Joan Torres maintains a careful sense of control throughout The Beginning that’s apt to be overlooked among the powerful hysterics of each player. His dynamic presence on the bass guitar often indicates a distinct counterpoint from the aural trajectory the rest of the band takes: the sparse surreptitious flubbing of “Nightmare” or the frenzied fallout of “Disjunct Realities”‘s last minute and a half, where an amphetamine rush of a bassline swaggers brisk and senseless. The album’s most notable moments occur between alternating states of intensity, where sublime introspection and turbulent, nightmarish visions meet as a satisfying catharsis of sounds. It’s a hard-driving record, equally suitable for methodical concentrating or visceral lovemaking.
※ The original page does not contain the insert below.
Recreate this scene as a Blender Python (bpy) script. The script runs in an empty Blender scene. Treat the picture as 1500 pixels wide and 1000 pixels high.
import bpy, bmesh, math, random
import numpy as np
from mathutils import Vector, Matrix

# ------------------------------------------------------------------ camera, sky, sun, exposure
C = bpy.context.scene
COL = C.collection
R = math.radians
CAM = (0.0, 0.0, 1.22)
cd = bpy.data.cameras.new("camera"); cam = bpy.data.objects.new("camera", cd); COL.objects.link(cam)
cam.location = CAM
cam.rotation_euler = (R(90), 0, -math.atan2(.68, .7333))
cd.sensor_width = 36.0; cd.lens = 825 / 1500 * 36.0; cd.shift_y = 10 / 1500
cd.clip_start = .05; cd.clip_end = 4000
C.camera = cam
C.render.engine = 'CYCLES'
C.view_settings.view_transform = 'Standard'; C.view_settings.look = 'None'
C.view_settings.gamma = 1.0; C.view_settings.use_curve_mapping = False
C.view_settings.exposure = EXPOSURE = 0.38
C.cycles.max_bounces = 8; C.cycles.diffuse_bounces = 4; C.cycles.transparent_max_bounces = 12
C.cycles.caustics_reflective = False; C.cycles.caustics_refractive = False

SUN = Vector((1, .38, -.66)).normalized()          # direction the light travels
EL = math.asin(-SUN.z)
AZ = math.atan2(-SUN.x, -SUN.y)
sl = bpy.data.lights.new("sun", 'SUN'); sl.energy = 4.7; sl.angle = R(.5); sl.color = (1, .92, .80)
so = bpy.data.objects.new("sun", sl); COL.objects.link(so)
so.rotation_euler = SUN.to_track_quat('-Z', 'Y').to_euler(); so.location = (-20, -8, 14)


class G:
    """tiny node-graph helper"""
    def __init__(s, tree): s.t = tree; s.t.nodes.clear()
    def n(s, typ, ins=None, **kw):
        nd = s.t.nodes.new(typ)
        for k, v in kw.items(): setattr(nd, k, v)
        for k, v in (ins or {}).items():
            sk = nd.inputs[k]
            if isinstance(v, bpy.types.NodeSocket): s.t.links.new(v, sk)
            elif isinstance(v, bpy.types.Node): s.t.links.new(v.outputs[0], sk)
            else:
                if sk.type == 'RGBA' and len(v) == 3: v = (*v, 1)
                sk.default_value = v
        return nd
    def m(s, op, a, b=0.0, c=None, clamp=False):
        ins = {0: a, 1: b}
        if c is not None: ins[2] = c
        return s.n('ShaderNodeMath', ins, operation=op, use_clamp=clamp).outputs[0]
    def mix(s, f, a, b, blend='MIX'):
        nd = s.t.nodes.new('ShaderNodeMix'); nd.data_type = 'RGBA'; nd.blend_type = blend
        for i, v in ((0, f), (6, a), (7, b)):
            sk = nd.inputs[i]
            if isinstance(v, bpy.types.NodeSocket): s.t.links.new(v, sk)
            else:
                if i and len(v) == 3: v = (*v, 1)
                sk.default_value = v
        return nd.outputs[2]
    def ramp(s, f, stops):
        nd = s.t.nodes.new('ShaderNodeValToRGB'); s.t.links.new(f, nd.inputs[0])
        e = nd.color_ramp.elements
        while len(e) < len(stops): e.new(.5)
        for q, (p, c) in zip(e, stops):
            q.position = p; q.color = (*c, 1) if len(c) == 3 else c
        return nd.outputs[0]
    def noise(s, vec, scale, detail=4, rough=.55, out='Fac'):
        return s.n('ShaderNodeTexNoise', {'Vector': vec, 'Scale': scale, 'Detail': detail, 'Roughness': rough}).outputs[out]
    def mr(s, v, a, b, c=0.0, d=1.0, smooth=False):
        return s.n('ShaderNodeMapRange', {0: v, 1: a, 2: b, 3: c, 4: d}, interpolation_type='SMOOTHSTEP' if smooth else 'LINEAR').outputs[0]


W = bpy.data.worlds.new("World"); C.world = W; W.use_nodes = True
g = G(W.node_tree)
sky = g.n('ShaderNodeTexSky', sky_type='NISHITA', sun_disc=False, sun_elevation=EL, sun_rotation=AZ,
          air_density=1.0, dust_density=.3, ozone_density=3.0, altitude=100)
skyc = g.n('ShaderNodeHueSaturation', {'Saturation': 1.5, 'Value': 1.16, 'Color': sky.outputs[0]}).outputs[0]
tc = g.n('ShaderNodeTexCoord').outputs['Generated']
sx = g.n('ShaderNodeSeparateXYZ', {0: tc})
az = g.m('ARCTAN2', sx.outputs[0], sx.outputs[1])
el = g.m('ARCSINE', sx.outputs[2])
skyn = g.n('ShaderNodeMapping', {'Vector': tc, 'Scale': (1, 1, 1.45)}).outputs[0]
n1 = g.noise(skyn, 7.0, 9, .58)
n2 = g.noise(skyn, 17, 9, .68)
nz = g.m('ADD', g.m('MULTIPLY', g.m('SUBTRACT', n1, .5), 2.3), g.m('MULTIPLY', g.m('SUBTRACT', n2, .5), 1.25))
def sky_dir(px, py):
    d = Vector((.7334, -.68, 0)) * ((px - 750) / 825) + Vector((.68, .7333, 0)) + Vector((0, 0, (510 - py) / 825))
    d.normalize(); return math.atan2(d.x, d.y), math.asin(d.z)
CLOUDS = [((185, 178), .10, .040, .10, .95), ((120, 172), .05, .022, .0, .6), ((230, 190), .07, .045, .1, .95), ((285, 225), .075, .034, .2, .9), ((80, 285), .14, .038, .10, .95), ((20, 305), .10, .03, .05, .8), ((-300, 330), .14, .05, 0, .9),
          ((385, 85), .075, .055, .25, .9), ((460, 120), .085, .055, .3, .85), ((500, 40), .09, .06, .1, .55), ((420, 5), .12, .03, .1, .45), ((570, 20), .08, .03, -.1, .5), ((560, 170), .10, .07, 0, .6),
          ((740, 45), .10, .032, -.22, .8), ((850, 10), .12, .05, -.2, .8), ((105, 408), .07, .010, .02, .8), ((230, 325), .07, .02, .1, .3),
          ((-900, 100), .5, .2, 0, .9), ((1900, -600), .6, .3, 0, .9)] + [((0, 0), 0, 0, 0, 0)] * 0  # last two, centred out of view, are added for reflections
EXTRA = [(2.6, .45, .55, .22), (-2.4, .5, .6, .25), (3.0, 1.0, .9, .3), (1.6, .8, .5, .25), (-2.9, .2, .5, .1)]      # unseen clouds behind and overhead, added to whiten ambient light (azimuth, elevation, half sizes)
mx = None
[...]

Each track, whether it’s the nearly eleven-minute soul-savvy groove of “There Was You” or the initial improvisatory skirmishes of opener “Summoning,” is an altered state of mind, succinct and separate from the greater whole. The final seconds of “Release,” when the rushing tumult of melody comes to an unexpected close, feels like a sharp gasp of air, as if for the last six minutes you’d forgotten to breathe.